## Work to complete
Reproduce, please, the span of lines beginning at the line with "Reconstruct this image" and ending at the line with "COL = SC.collection", inclusive, minus any pictures.

[Entries with scene source code]
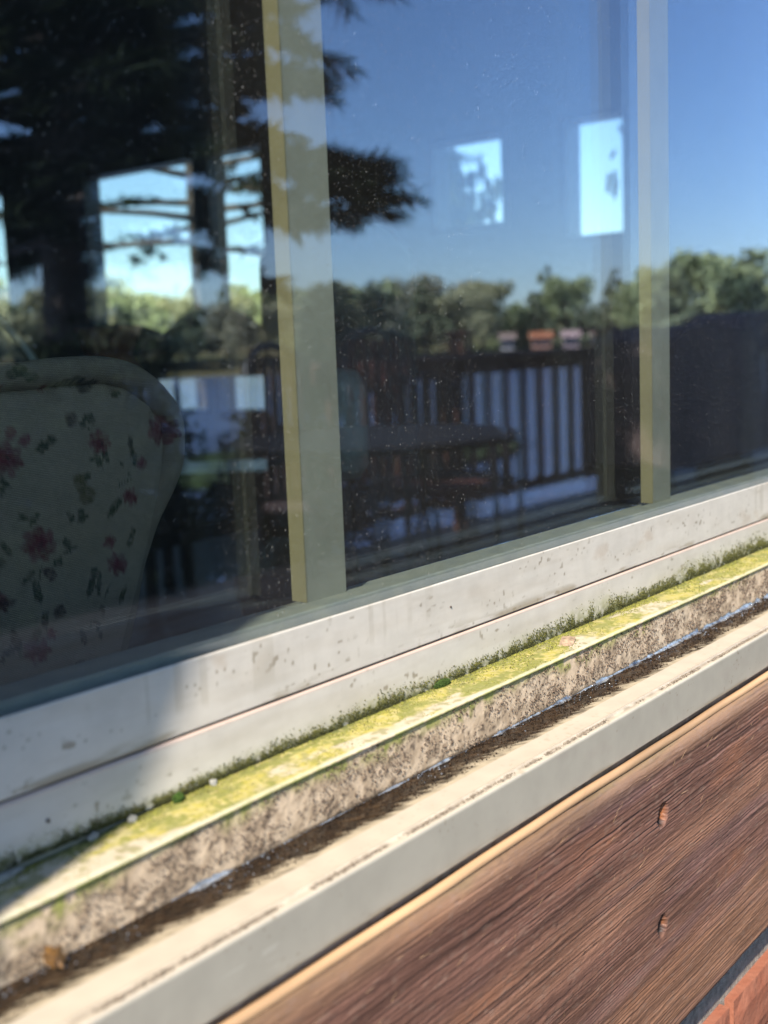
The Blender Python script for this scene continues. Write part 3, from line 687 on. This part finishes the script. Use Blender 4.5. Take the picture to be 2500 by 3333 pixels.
# ------------------------------------------------------------------ tan bead and trim board
bd = MB(); xs = np.linspace(X0W, X1W, 140)
bd.tube([(x, -.0925 + .0004 * math.sin(x * 23), H - .2898 + .0005 * math.sin(x * 11 + 1) - .0002 * math.sin(x * 57)) for x in xs], .0030, 12)
tag(bd.build("backer_cord", M_bead, smooth=True), "thin tan cord pressed into the dark gap between outer rail and trim board", "cord")
bx_ = []
x = -1.2
while x < 2.6:
    bx_.append(x); x += .0009 * (1 + max(0, x - .2) * 1.3) if .17 < x < 1.5 else .02
bx_ = np.array(bx_); RB = .011
ang = np.linspace(0, PI / 2, 26)
prof = [(-.060, -.2906), (-.075, -.2908)] + [(-.1005 + RB - RB * math.sin(t), -.2908 - RB + RB * math.cos(t)) for t in ang]
zz = np.arange(-.2908 - RB - .0006, -.508, -.00062)
prof += [(-.1005, z) for z in zz] + [(-.0995, -.5105), (-.096, -.5112), (-.060, -.5112)]
P = np.array(prof); nx, ny = len(bx_), len(P)
T = np.gradient(P, axis=0); T /= np.linalg.norm(T, axis=1)[:, None]; Nn = np.stack([T[:, 1], -T[:, 0]], 1)
sarc = np.concatenate([[0], np.cumsum(np.linalg.norm(np.diff(P, axis=0), axis=1))])
X = np.repeat(bx_[:, None], ny, 1); Sg = np.repeat(sarc[None], nx, 0)
wv = Sg + .006 * (fbm(X * 2.0, Sg * 5, 201, 3) - .5) + .0022 * (fbm(X * 9, Sg * 30, 202, 2) - .5) + .0012 * (vn(X * 60, Sg * 90, 203) - .5)
g1 = vn(wv * 430 + 0 * X, X * 2.5, 211); g2 = vn(wv * 820, X * 6, 212); g3 = vn(wv * 1150, X * 12, 213); gl = fbm(wv * 45, X * 1.6, 214, 3)
rid = 1 - np.abs(2 * g1 - 1); rid2 = 1 - np.abs(2 * g2 - 1)
crk = ss(.82, .99, rid) * (.25 + .5 * ss(.35, .65, fbm(wv * 90, X * 3, 218, 2))) + ss(.76, .98, rid2) * .5
rough = fbm(X * 300, wv * 900, 215, 2)
hh = -.00062 * crk + .00060 * (g3 - .5) + .0005 * (gl - .5) + .00035 * (rough - .5)
topz = ss(.056, .026, Sg)
def hole(xc, zc, w=.0042, hgt=.0125, lean=.12):
    zloc = np.interp(sarc, sarc, P[:, 1])[None]; dz = (zloc - zc) / (hgt / 2); dx = (X - xc - lean * (zloc - zc)) / (w / 2)
    return np.clip(1.25 - np.sqrt(dx ** 2 + dz ** 2) - .22 * (vn(X * 350, Sg * 500, 5) - .5), 0, 1)
holes = ss(.04, .22, hole(.7412, -.3360, .0125, .0155)) + ss(.04, .22, hole(.7400, -.4190, .0110, .0140))
hh = hh - .0045 * holes
base = mixc((.262, .136, .088), (.180, .092, .066), ss(.35, .65, gl))
base = mixc(base, (.205, .118, .112), ss(.50, .74, fbm(X * 6, wv * 60, 221, 4)) * .55)
base = mixc(base, (.31, .135, .07), ss(.55, .8, fbm(X * 8, wv * 35, 223, 4)) * .55)
base = mixc(base, (.30, .20, .11), topz * (.7 + .3 * fbm(X * 40, Sg * 200, 224)))
base = mixc(base, (.10, .11, .05), topz * ss(.5, .7, fbm(X * 12, Sg * 60, 225)) * .45)
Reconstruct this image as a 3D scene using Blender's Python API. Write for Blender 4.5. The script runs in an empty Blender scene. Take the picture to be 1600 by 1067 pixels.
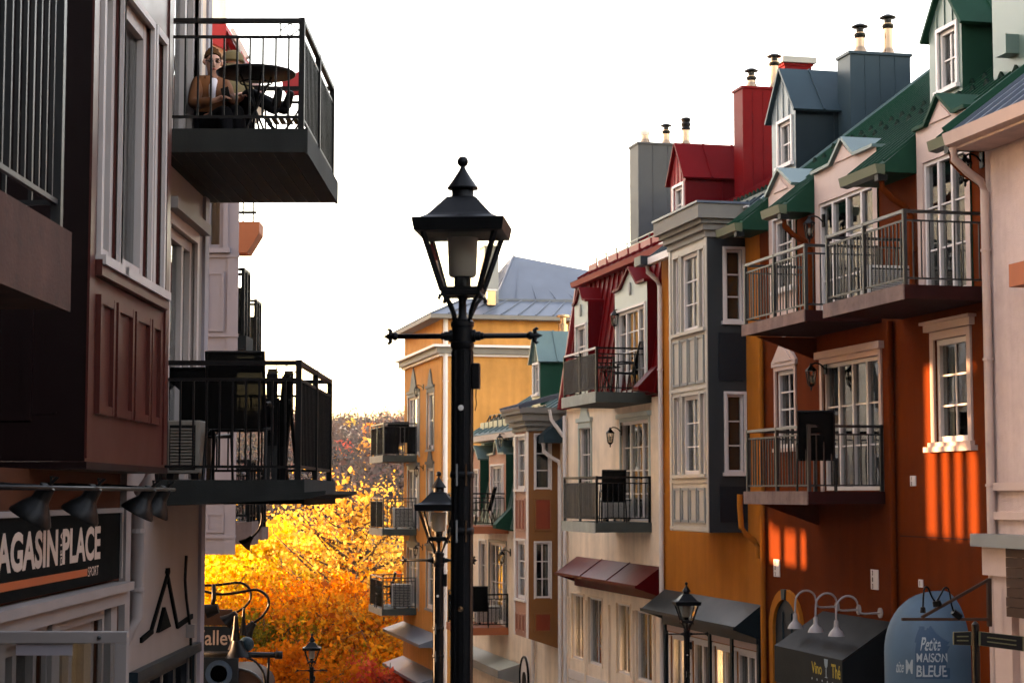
import bpy, bmesh, math, random
import numpy as np
from mathutils import Vector, Matrix
random.seed(7)
R = math.radians
SC = bpy.context.scene
COL = SC.collection

# ---------------------------------------------------------------- camera, sky, sun, exposure
FPX, CX, CY, HY = 2900., 800., 533.5, 772.
PH = math.atan((HY - CY) / FPX)
EYE = 1.5
cam = bpy.data.cameras.new('camera'); cam_o = bpy.data.objects.new('camera', cam); COL.objects.link(cam_o)
cam_o.location = (0, 0, EYE); cam_o.rotation_euler = (math.pi/2 + PH, 0, 0)
cam.sensor_width = 36; cam.sensor_fit = 'HORIZONTAL'; cam.lens = FPX/1600*36
cam.clip_start = .1; cam.clip_end = 6000
cam.dof.use_dof = True; cam.dof.focus_distance = 17; cam.dof.aperture_fstop = 7.1
SC.camera = cam_o
SUN_AZ, SUN_EL = R(-74), R(7.5)         # azimuth clockwise from the view direction: low, ahead and to the left behind the left-hand houses
w = bpy.data.worlds.new('World'); SC.world = w; w.use_nodes = True
nt = w.node_tree; nt.nodes.clear()
sky = nt.nodes.new('ShaderNodeTexSky'); sky.sky_type = 'NISHITA'; sky.sun_disc = False
sky.sun_elevation = SUN_EL; sky.sun_rotation = SUN_AZ; sky.air_density = 1.0; sky.dust_density = 0.6; sky.ozone_density = 1.0; sky.altitude = 300
bg = nt.nodes.new('ShaderNodeBackground'); bg.inputs['Strength'].default_value = .15
wo = nt.nodes.new('ShaderNodeOutputWorld')
nt.links.new(sky.outputs[0], bg.inputs[0]); nt.links.new(bg.outputs[0], wo.inputs[0])
sun = bpy.data.lights.new('sun', 'SUN'); sun.energy = 2.1; sun.angle = R(.8); sun.color = (1, .74, .48)
sun_o = bpy.data.objects.new('sun', sun); COL.objects.link(sun_o)
sd = Vector((math.sin(SUN_AZ)*math.cos(SUN_EL), math.cos(SUN_AZ)*math.cos(SUN_EL), math.sin(SUN_EL)))
sun_o.rotation_euler = sd.to_track_quat('Z', 'Y').to_euler(); sun_o.location = (40, 40, 40)
vs = SC.view_settings
vs.view_transform = 'Standard'; vs.look = 'None'; vs.gamma = 1; vs.use_curve_mapping = False; vs.exposure = 3.8
vs.use_white_balance = True; vs.white_balance_temperature = 9600; vs.white_balance_tint = 30   # camera set for open shade
SC.cycles.use_denoising = True; SC.cycles.use_adaptive_sampling = True; SC.cycles.adaptive_threshold = .025
SC.cycles.max_bounces = 6; SC.cycles.transparent_max_bounces = 16; SC.cycles.caustics_reflective = False; SC.cycles.caustics_refractive = False

# ---------------------------------------------------------------- measuring frames
def ray(px, py):
    a = (px-CX)/FPX; b = -(py-CY)/FPX
    return (a, math.cos(PH)-b*math.sin(PH), math.sin(PH)+b*math.cos(PH))
class Fr:
    """A street front: u runs along it, v out towards the street, z up."""
    def __init__(s, ox, oy, dx, dy, e):
        L = math.hypot(dx, dy); s.o = (ox, oy); s.d = (dx/L, dy/L); s.n = (-dy/L, dx/L); s.e = e
        s.rz = math.atan2(dy, dx)
    def _t(s, r, ax, val): return (val + s.o[0]*ax[0]+s.o[1]*ax[1])/(r[0]*ax[0]+r[1]*ax[1])
    def uz(s, px, py, v=0):
        r = ray(px, py); t = s._t(r, s.n, v); x, y = r[0]*t-s.o[0], r[1]*t-s.o[1]
        return x*s.d[0]+y*s.d[1], EYE+r[2]*t
    def vz(s, px, py, u):
        r = ray(px, py); t = s._t(r, s.d, u); x, y = r[0]*t-s.o[0], r[1]*t-s.o[1]
        return x*s.n[0]+y*s.n[1], EYE+r[2]*t
    def w(s, u, v, z): return Vector((s.o[0]+s.d[0]*u+s.n[0]*v, s.o[1]+s.d[1]*u+s.n[1]*v, z))
RF = Fr(11.68, 0, -.229, 1, -1)
LF = Fr(-3.4, 0, 0, -1, 1)
WF = Fr(0, 0, 1, 0, -1)             # plain world axes
def gz(Y): return -.139*max(min(Y, 95), -30)
class Face:
    def __init__(s, fr, kind, c): s.fr, s.kind, s.c = fr, kind, c
    def p(s, a, z, d=0): return (a, s.c+d, z) if s.kind == 's' else (s.c+s.fr.e*d, a, z)
    def px(s, x, y, d=0): return s.fr.uz(x, y, s.c+d) if s.kind == 's' else s.fr.vz(x, y, s.c+s.fr.e*d)
    def rect(s, xl, xr, yt, yb, d=0):
        a0 = s.px(xl, (yt+yb)/2, d)[0]; a1 = s.px(xr, (yt+yb)/2, d)[0]; xm = (xl+xr)/2
        z1 = s.px(xm, yt, d)[1]; z0 = s.px(xm, yb, d)[1]
        return min(a0, a1), max(a0, a1), z0, z1

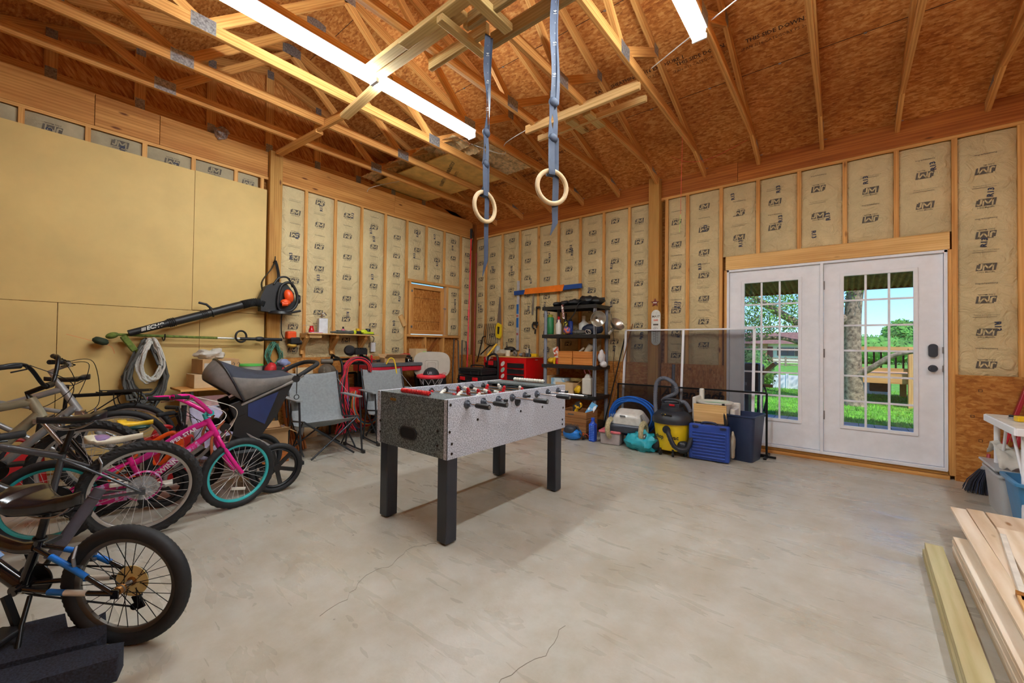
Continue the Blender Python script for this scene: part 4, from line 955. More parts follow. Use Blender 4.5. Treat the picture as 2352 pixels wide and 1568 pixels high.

## Exercise response
Reconstruct this image as a 3D scene using Blender's Python API. Write for Blender 4.5. The script runs in an empty Blender scene. Take the picture to be 1600 by 1067 pixels.
import bpy, bmesh, math, random
import numpy as np
from mathutils import Vector, Matrix
random.seed(7)
R = math.radians
SC = bpy.context.scene
COL = SC.collection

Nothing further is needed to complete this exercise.